Moraes foi acompanhado pelos outros ministros da Primeira Turma do STF, Luiz Fux, Flávio Dino, Cármen Lúcia e Cristiano Zanin. A Corte ainda julgará se recebe a denúncia contra mais quatro núcleos da trama golpista. Ao todo, são 34 denunciados pela PGR por atentar contra as instituições democráticas. A próxima análise será sobre o núcleo de “ações táticas”, em abril. Depois, será a vez do núcleo de “gerenciamento de ações”.
Crença em fake news e corrente de oração
Bolsonaro acompanhou a sessão desta quarta-feira (26) na companhia do filho mais velho, o senador Flávio Bolsonaro, e de aliados antigos, como os ex-ministros Gilson Machado e Jorge Seif. O local escolhido foi o gabinete do primogênito, no 17º andar do prédio do Senado.

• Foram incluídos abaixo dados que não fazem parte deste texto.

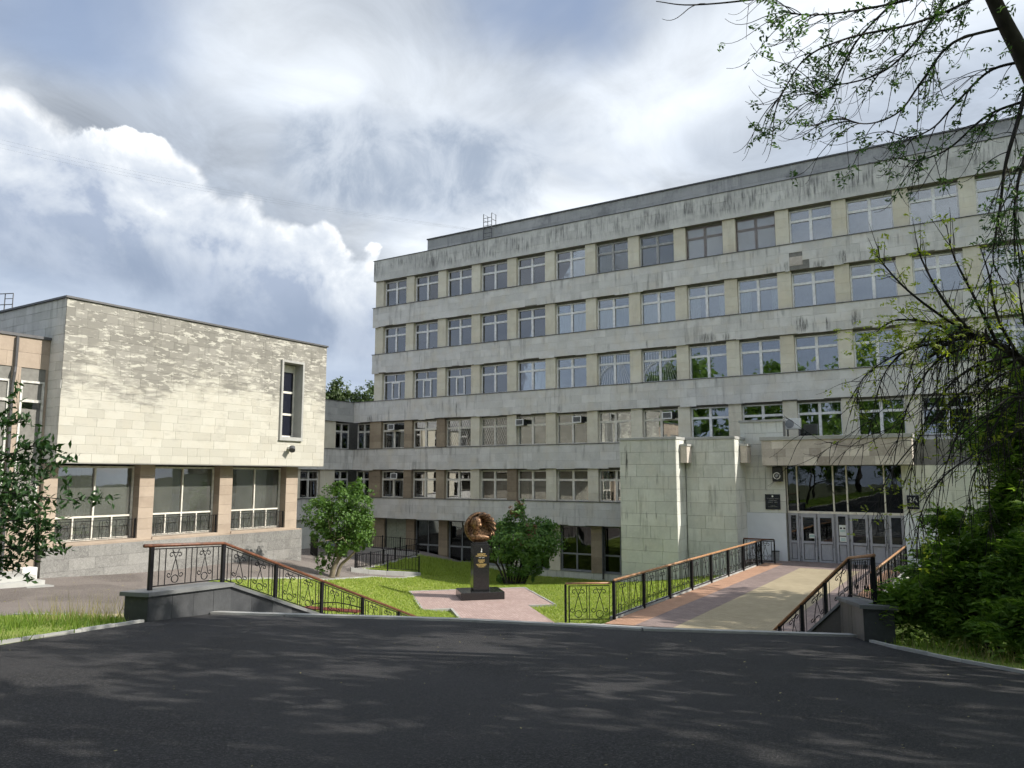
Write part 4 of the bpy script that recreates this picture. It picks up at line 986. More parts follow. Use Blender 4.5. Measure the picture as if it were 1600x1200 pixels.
# ------------------------------------------------------------------ cheek walls of the stairs
def wall_run(name, label, pts, thick, side, seg=0.62, drop=1.7, gmat='granite'):
    """pts: cap-top points (x,y,z); the wall hangs below the cap; slabs on both faces, cap pieces on top"""
    root = thing(name, label, 'wall', (pts[0][0], pts[0][1], pts[0][2] - drop))
    h = thick / 2
    for (a, b) in zip(pts[:-1], pts[1:]):
        a = Vector(a); b = Vector(b); d2 = Vector((b.x - a.x, b.y - a.y)); L = d2.length; d2 /= L; nrm = Vector((d2.y, -d2.x)); n = max(1, round(L / seg))
        core = []
        def P(t, off, dz): p = a.lerp(b, t); return (p.x + nrm.x * off, p.y + nrm.y * off, p.z + dz)
        MB().hexa([P(0, h - .03, -drop), P(1, h - .03, -drop), P(1, -h + .03, -drop), P(0, -h + .03, -drop), P(0, h - .03, -.081), P(1, h - .03, -.081), P(1, -h + .03, -.081), P(0, -h + .03, -.081)]).build('wall_core', M['backing'], root)
        for s in (1, -1):
            for i in range(n):
                t0 = i / n + 0.004 / L; t1 = (i + 1) / n - 0.004 / L; o0, o1 = (h - .029) * s, (h + random.uniform(-.003, .004)) * s
                if s < 0: o0, o1 = o1, o0
                MB().hexa([P(t0, o1, -drop), P(t1, o1, -drop), P(t1, o0, -drop), P(t0, o0, -drop), P(t0, o1, -.08), P(t1, o1, -.08), P(t1, o0, -.08), P(t0, o0, -.08)], random.random()).build('granite_slab', M[gmat], root)
        m = max(1, round(L / 1.1))
        for i in range(m):
            t0 = i / m + 0.003 / L; t1 = (i + 1) / m - 0.003 / L
            MB().hexa([P(t0, h + .07, -.079), P(t1, h + .07, -.079), P(t1, -h - .07, -.079), P(t0, -h - .07, -.079), P(t0, h + .07, 0), P(t1, h + .07, 0), P(t1, -h - .07, 0), P(t0, -h - .07, 0)], random.random()).build('cap_stone', M['granitecap'], root)
    a = Vector(pts[0]); d2 = Vector((pts[1][0] - pts[0][0], pts[1][1] - pts[0][1])).normalized(); nrm = Vector((d2.y, -d2.x))
    e = [(a.x + nrm.x * h - d2.x * .03, a.y + nrm.y * h - d2.y * .03), (a.x + nrm.x * h, a.y + nrm.y * h), (a.x - nrm.x * h, a.y - nrm.y * h), (a.x - nrm.x * h - d2.x * .03, a.y - nrm.y * h - d2.y * .03)]
    MB().prism(e, a.z - drop, a.z - .081, 0.3).build('granite_slab', M['granite'], root)
    e2 = [(a.x + nrm.x * (h + .07) - d2.x * .10, a.y + nrm.y * (h + .07) - d2.y * .10), (a.x + nrm.x * (h + .07), a.y + nrm.y * (h + .07)), (a.x - nrm.x * (h + .07), a.y - nrm.y * (h + .07)), (a.x - nrm.x * (h + .07) - d2.x * .10, a.y - nrm.y * (h + .07) - d2.y * .10)]
    MB().prism(e2, a.z - .08, a.z - .001, 0.6).build('cap_stone', M['granitecap'], root)
    return root
LP1 = Vector((-14.68, 9.53, -2.30)); LP2 = Vector((-15.34, 11.77, -2.44))
LPK = [LP2 + Vector((0, 1.57 * k, -0.607 * k)) for k in range(0, 6)]
ldir = (LP1 - LP2).normalized()
wall_run('stair_wall', 'dark granite stair wall with a sloping top near the grass strip and left building', [LP1 + ldir * 0.32, LP2, LPK[-1] + Vector((0, .3, -.116))], 0.56, 1)
RA = Vector((-2.21, 17.3, -2.56)); RB = Vector((-3.25, 21.1, -3.0)); RE = Vector((-5.35, 22.0, -5.1))
rdir = (RA - RB).normalized()
wall_run('stair_wall', 'dark granite stair wall sloping down beside the walkway, under the leafy shrubs', [RA + rdir * 0.30, RB, RB.lerp(RE, 1.15)], 0.56, -1, gmat='browngranite')

# ------------------------------------------------------------------ wrought-iron railings
def spiral(cx, cy, r0, r1, a0, a1, n=9): return [(cx + (r0 + (r1 - r0) * i / (n - 1)) * math.cos(a0 + (a1 - a0) * i / (n - 1)), cy + (r0 + (r1 - r0) * i / (n - 1)) * math.sin(a0 + (a1 - a0) * i / (n - 1))) for i in range(n)]
def motif():
    L = []
    L.append([(0.105 * math.cos(i * math.pi / 6), 0.155 + 0.105 * math.sin(i * math.pi / 6)) for i in range(13)])
    L.append([(0.10 * math.cos(math.pi + i * math.pi / 6), 0.97 + 0.10 * math.sin(math.pi + i * math.pi / 6)) for i in range(7)])
    for s in (1, -1):
        L.append([(-0.03 * s, 0.80), (0.0, 0.72), (0.06 * s, 0.50), (0.115 * s, 0.28)] + [(s * x, y) for x, y in spiral(0.185, 0.27, 0.075, 0.035, math.pi, math.pi * 2.9)])
        L.append([(0.0, 0.72), (0.045 * s, 0.82)] + [(s * x, y) for x, y in spiral(0.125, 0.82, 0.08, 0.035, math.pi, -math.pi * 0.85)])
    return L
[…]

Ainda no início, ele recebeu a visita de outra ex-ministra, a senadora Damares Alves, que conduziu uma corrente de oração. Durante boa parte do tempo, o ex-presidente acompanhou a leitura dos votos dos ministros de olho no celular.

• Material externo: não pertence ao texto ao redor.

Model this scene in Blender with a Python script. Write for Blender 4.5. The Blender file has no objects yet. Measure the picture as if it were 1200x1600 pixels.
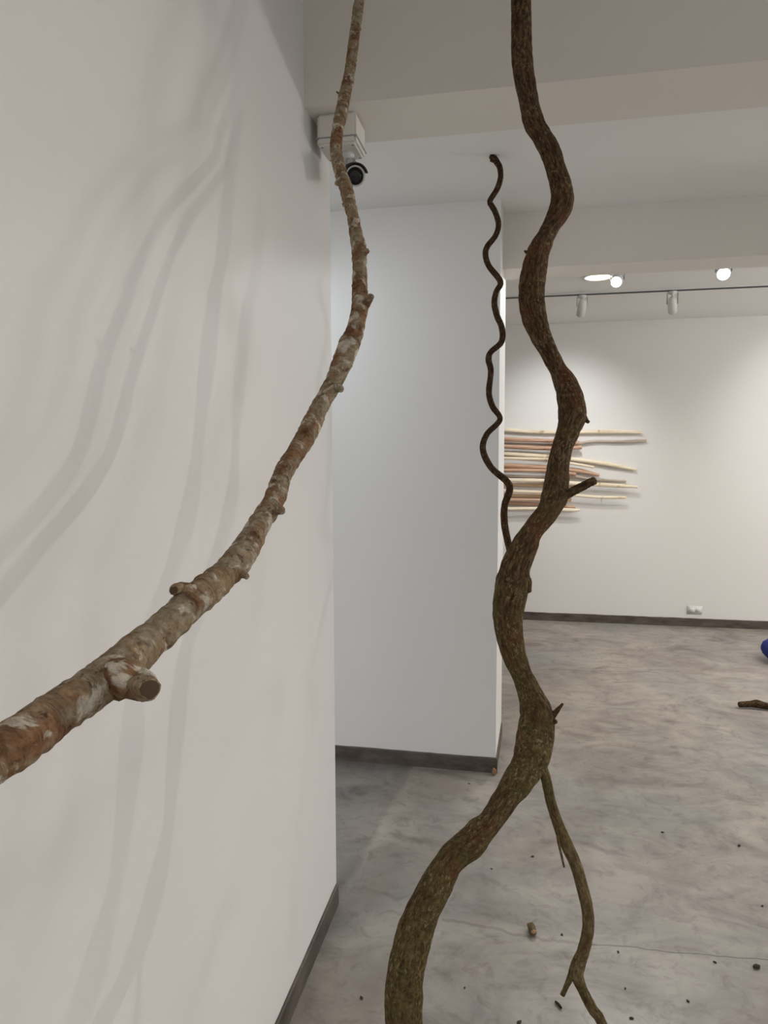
import bpy, bmesh, math, random
from mathutils import Vector, Matrix, noise
random.seed(7)
C = bpy.context.scene.collection
SC = bpy.context.scene

# ------------------------------------------------------------------ camera
F = 1109.0; H = 1.5
dn = Vector((47, 13330, 1109)).normalized()
fy = Vector((221, -93, 1109)); fy = (fy - dn * fy.dot(dn)).normalized()
uz = -dn
rx = fy.cross(uz)
def ray(px, py):
    c = Vector((px - 600, py - 800, F)); return Vector((c.dot(rx), c.dot(fy), c.dot(uz)))
def atY(px, py, Y):
    r = ray(px, py); return r * (Y / r.y) + Vector((0, 0, H))
def atZ(px, py, Z):
    r = ray(px, py); return r * ((Z - H) / r.z) + Vector((0, 0, H))
def depth(P):
    v = Vector(P) - Vector((0, 0, H)); return v.x * rx.z + v.y * fy.z + v.z * uz.z
cam = bpy.data.cameras.new('camera'); co = bpy.data.objects.new('camera', cam); C.objects.link(co)
ex = Vector((rx.x, fy.x, uz.x)); ey = -Vector((rx.y, fy.y, uz.y)); ez = -Vector((rx.z, fy.z, uz.z))
M = Matrix.Identity(4)
for i in range(3): M[i][0] = ex[i]; M[i][1] = ey[i]; M[i][2] = ez[i]; 
M.translation = Vector((0, 0, H)); co.matrix_world = M
cam.sensor_fit = 'VERTICAL'; cam.sensor_height = 36; cam.lens = F / 1600 * 36
cam.clip_start = 0.02
SC.camera = co
SC.view_settings.view_transform = 'Standard'; SC.view_settings.look = 'None'
SC.view_settings.gamma = 1; SC.view_settings.use_curve_mapping = False
SC.view_settings.exposure = -0.05

# ------------------------------------------------------------------ node helpers
class NT:
    def __init__(s, name):
        s.m = bpy.data.materials.new(name); s.m.use_nodes = True
        s.n = s.m.node_tree.nodes; s.l = s.m.node_tree.links
        s.b = s.n['Principled BSDF']
    def set(s, **k):
        for a, v in k.items():
            i = s.b.inputs[a.replace('_', ' ')]
            if hasattr(v, 'links'): s.l.new(v, i)
            else: i.default_value = v
        return s
    def coord(s, kind='Object', scale=(1, 1, 1), attr=None):
        if attr:
            t = s.n.new('ShaderNodeAttribute'); t.attribute_name = attr; o = t.outputs['Vector']
        else:
            t = s.n.new('ShaderNodeTexCoord'); o = t.outputs[kind]
        mp = s.n.new('ShaderNodeMapping'); mp.inputs['Scale'].default_value = scale
        s.l.new(o, mp.inputs['Vector']); return mp.outputs['Vector']
    def noise(s, vec, scale, detail=4, rough=.55, dist=0):
        t = s.n.new('ShaderNodeTexNoise'); t.inputs['Scale'].default_value = scale
        t.inputs['Detail'].default_value = detail; t.inputs['Roughness'].default_value = rough
        t.inputs['Distortion'].default_value = dist
        s.l.new(vec, t.inputs['Vector']); return t.outputs['Fac']
    def voro(s, vec, scale, feature='F1', out='Distance'):
        t = s.n.new('ShaderNodeTexVoronoi'); t.feature = feature; t.inputs['Scale'].default_value = scale
        s.l.new(vec, t.inputs['Vector']); return t.outputs[out]
    def ramp(s, fac, stops):
        r = s.n.new('ShaderNodeValToRGB'); e = r.color_ramp.elements
        while len(e) < len(stops): e.new(.5)
        for k, (p, c) in enumerate(stops):
            e[k].position = p
            e[k].color = (c, c, c, 1) if not isinstance(c, tuple) else (*c[:3], 1)
        s.l.new(fac, r.inputs['Fac']); return r.outputs['Color']
    def mix(s, fac, a, b, mode='MIX'):
        x = s.n.new('ShaderNodeMix'); x.data_type = 'RGBA'; x.blend_type = mode
        for i, v in ((0, fac), (6, a), (7, b)):
            if hasattr(v, 'links'): s.l.new(v, x.inputs[i])
            else: x.inputs[i].default_value = v if i == 0 else (*v[:3], 1)
        return x.outputs[2]
    def math(s, op, a, b=0.0, c=0.0):
        x = s.n.new('ShaderNodeMath'); x.operation = op
        for i, v in enumerate((a, b, c)):
            if hasattr(v, 'links'): s.l.new(v, x.inputs[i])
            else: x.inputs[i].default_value = v
        return x.outputs[0]
    def sep(s, vec):
        x = s.n.new('ShaderNodeSeparateXYZ'); s.l.new(vec, x.inputs[0]); return x.outputs
    def bump(s, h, strength, dist):
        b = s.n.new('ShaderNodeBump'); b.inputs['Strength'].default_value = strength; b.inputs['Distance'].default_value = dist
        s.l.new(h, b.inputs['Height']); s.l.new(b.outputs[0], s.b.inputs['Normal']); return s
def lin(*c):   # sRGB 0-255 -> linear
    return tuple(((v / 255) / 12.92 if v <= 10 else ((v / 255 + .055) / 1.055) ** 2.4) for v in c)
def plain(name, col, rough=.5, metal=0.0, **k):
    t = NT(name); v = t.coord(); f = t.noise(v, 30, 3)
    t.set(Base_Color=t.mix(f, tuple(x * .94 for x in col), tuple(min(1, x * 1.04) for x in col)), Roughness=rough, Metallic=metal, **k)
    return t.m

def paint(name, col, amp=.012):
    t = NT(name); v = t.coord()
    f = t.noise(v, 1.3, 3)
    t.set(Base_Color=t.mix(f, tuple(x * (1 - amp) for x in col), tuple(x * (1 + amp) for x in col)), Roughness=.62, Specular_IOR_Level=.25)
    t.bump(t.noise(v, 140, 3), .08, .002)
    return t.m
M_wall = paint('white_wall_paint', (.80, .785, .765))
M_beam = paint('cream_bulkhead_paint', (.80, .765, .715))
M_ceil = paint('white_ceiling_paint', (.86, .855, .84))

def floor_mat():
    t = NT('polished_concrete'); v = t.coord()
    big = t.noise(v, 1.1, 5, .6, 1.2)
    mid = t.noise(t.coord(scale=(1, 1.5, 1)), 3.0, 8, .64, 1.5)
    fine = t.noise(v, 16, 6, .65, .8)
    a = t.ramp(big, [(.28, lin(140, 136, 131)), (.5, lin(164, 157, 149)), (.72, lin(182, 174, 164))])
    b = t.ramp(mid, [(.30, .42), (.43, .78), (.54, .96), (.72, 1.16)])
    c = t.mix(.8, a, b, 'MULTIPLY')
    blu = t.ramp(t.noise(v, .9, 3, .5, .6), [(.46, 0.0), (.66, 1.0)])
    c = t.mix(t.math('MULTIPLY', blu, .45), c, lin(140, 145, 146))
    brn = t.ramp(t.noise(v, 1.7, 5, .6, .8), [(.48, 0.0), (.68, 1.0)])
    c = t.mix(t.math('MULTIPLY', brn, .45), c, lin(118, 104, 92))
    c = t.mix(t.math('MULTIPLY', t.ramp(fine, [(.33, 1.0), (.47, 0.0)]), .38), c, lin(98, 91, 84))
    # trowel scuffs
    sc = t.ramp(t.noise(t.coord(scale=(2.5, 9, 1)), 2.2, 7, .7, 2.2), [(.60, 0.0), (.68, 1.0)])
    c = t.mix(t.math('MULTIPLY', sc, .30), c, lin(102, 96, 90))
    lt = t.ramp(t.noise(t.coord(scale=(3, 8, 1)), 3.1, 6, .7, 2.0), [(.63, 0.0), (.72, 1.0)])
    c = t.mix(t.math('MULTIPLY', lt, .3), c, lin(182, 176, 168))
    # hairline crack: two joints running across the slab
    x, y, z = t.sep(v)
    def crack(a0, b0, w, x0, x1, amp):
        n = t.math('MULTIPLY', t.math('SUBTRACT', t.noise(t.coord(scale=(1, .02, 1)), 5, 6, .6), .5), amp)
        d = t.math('ABSOLUTE', t.math('SUBTRACT', t.math('ADD', t.math('MULTIPLY_ADD', x, a0, b0), n), y))
        k = t.math('LESS_THAN', d, w)
        k = t.math('MULTIPLY', k, t.math('GREATER_THAN', x, x0))
        return t.math('MULTIPLY', k, t.math('LESS_THAN', x, x1))
    P, Q = atZ(930, 1476, 0), atZ(1200, 1500, 0)
    a0 = (Q.y - P.y) / (Q.x - P.x)
    c = t.mix(t.math('MULTIPLY', crack(a0, P.y - a0 * P.x, .0022, P.x - .02, 3, .05), .75), c, lin(84, 80, 75))
    P2, Q2 = atZ(690, 1440, 0), atZ(930, 1476, 0)
    a1 = (Q2.y - P2.y) / (Q2.x - P2.x)
    c = t.mix(t.math('MULTIPLY', crack(a1, P2.y - a1 * P2.x, .007, P2.x, P.x, .12), .35), c, lin(92, 86, 80))
    P3, Q3 = atZ(850, 1046, 0), atZ(1050, 1051, 0)
    a2 = (Q3.y - P3.y) / (Q3.x - P3.x)
    c = t.mix(t.math('MULTIPLY', crack(a2, P3.y - a2 * P3.x, .006, -.05, .9, .10), .5), c, lin(92, 86, 80))
    # floor beyond the wall line has a darker tone; its edge continues the wall face
    P4, Q4 = atZ(640, 1210, 0), atZ(540, 1390, 0)
    side = t.math('SUBTRACT', x, t.math('MULTIPLY_ADD', y, (P4.x - Q4.x) / (P4.y - Q4.y), Q4.x - Q4.y * (P4.x - Q4.x) / (P4.y - Q4.y)))
    side = t.math('ADD', side, t.math('MULTIPLY', t.math('SUBTRACT', t.noise(v, 7, 4), .5), .06))
    recess_mask = t.ramp(t.math('MULTIPLY_ADD', side, 12, .5), [(.30, 1.0), (.62, 0.0)])
    north = t.math('GREATER_THAN', y, 2.05)
    c = t.mix(t.math('MULTIPLY', recess_mask, north), c, t.mix(1.0, c, (.70, .71, .72), 'MULTIPLY'))
    # specks
    sp = t.ramp(t.voro(v, 9), [(.0, 1.0), (.045, 0.0)])
    c = t.mix(t.math('MULTIPLY', sp, .5), c, lin(70, 64, 58))
    t.set(Base_Color=c, Roughness=t.ramp(mid, [(.3, .50), (.7, .34)]), Specular_IOR_Level=.42)
    t.bump(t.math('ADD', fine, mid), .12, .004)
    return t.m
M_floor = floor_mat()
def skirt_mat():
    t = NT('dark_concrete_skirting'); v = t.coord()
    f = t.noise(t.coord(scale=(1, 1, 3)), 7, 6, .65)
    t.set(Base_Color=t.ramp(f, [(.3, lin(58, 49, 43)), (.7, lin(104, 94, 85))]), Roughness=.55)
    t.bump(t.noise(v, 60, 4), .3, .003)
    return t.m
M_skirt = skirt_mat()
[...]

Como a Primeira Turma do STF decidiu seguir o julgamento sem intervalo para o almoço, Bolsonaro e seus convidados fizeram o mesmo e pediram comida de um nobre restaurante português de Brasília.
Bolsonaro iria presencialmente ao STF, como fez na terça-feira, mas desistiu por conta de uma fake news, como contou a jornalista Natuza Nery em seu blog no portal g1. A decisão se deu depois que começou a circular em seu entorno a informação, que não era verdadeira, de que ele poderia sair com tornozeleira eletrônica ao fim do julgamento.
‘Acusação grave e infundada’, diz Bolsonaro
Após virar réu pela suposta trama golpista, Bolsonaro atribuiu a denúncia da PGR à “criatividade de alguns”, disse apoiar manifestações pacíficas e negou ter tentado reverter o resultado das eleições de 2022, mas disse que “discutir hipóteses constitucionais” não é crime.
Na saída do Senado, de onde acompanhou o julgamento, o ex-presidente fez um discurso de 50 minutos ao falar com a imprensa, voltou a colocar em dúvida o sistema eleitoral, defendeu o voto impresso e atacou Alexandre de Moraes, relator do caso no STF.
— Vivemos um momento de intranquilidade por causa da criatividade de alguns — disse ele, em referência ao Judiciário: — A acusação (da trama golpista) é muito grave e infundada. Discutir hipóteses de dispositivos constitucionais não é crime.
Questionado, então, se ele de fato havia discutido a possibilidade de retomar o poder, Bolsonaro não respondeu.
Sobre o “quebra-quebra” de 8 de janeiro de 2023, Bolsonaro sustentou que não se tratou de uma tentativa de golpe. E falou:
— As manifestações pacíficas sempre serão bem-vindas. Mas os nossos métodos (da direita) não podem ser o da esquerda, como invasão de propriedade.
Ele afirmou que não tem relação com os atos de 8 de Janeiro, argumentando que estava nos Estados Unidos na ocasião:
— Uma das acusações contra mim é de destruição de patrimônio. Só se for por telepatia. Os militares estavam de férias. Discutir hipóteses de dispositivos constitucionais não é crime. Os comandantes jamais embarcariam em uma aventura.